Cross, don't get me wrong. I'm not saying your suggestion is without merit. I was just providing a counter-argument. But you bring up a new twist in the argument with your last post: "The question in my mind, is should a glitch feel guilty for completely eliminating a resource such as a wood tree from existence to the point where it won't grow back without planting another seed." So what would happen if you harvest the planks and clear the plot but then re-seed it? Would the argument for a mood loss still apply? Or does one action cancel the other?

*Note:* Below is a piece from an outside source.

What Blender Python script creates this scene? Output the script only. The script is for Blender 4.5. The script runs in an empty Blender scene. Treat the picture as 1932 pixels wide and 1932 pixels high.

@Joojoo: It would make sense to me that if you're replanting a wood tree in its place that would negate the mood loss and actually be economical in the world of Glitch. Maybe a 'Harvest, Clear and Replant' option if you have a hoe and a wood tree seed with you. But then the argument could be raised that if you want to kill off other trees and replant them with something else, you still sustain a mood loss. Should the loss be negated only if you replant with a wood tree instead of another type? Maybe the loss should be recovered if you kill off a fruit tree and decide you have remorse and replant another fruit tree? Should people be sustaining a mood loss for killing trees at all if their intention was simply to plant another tree of another type? These are questions I'm not entirely prepared to answer other than by saying they're already answered with the way things work as is. Are they within the scope of this idea? Maybe. I'll yield to someone with more insight on those points.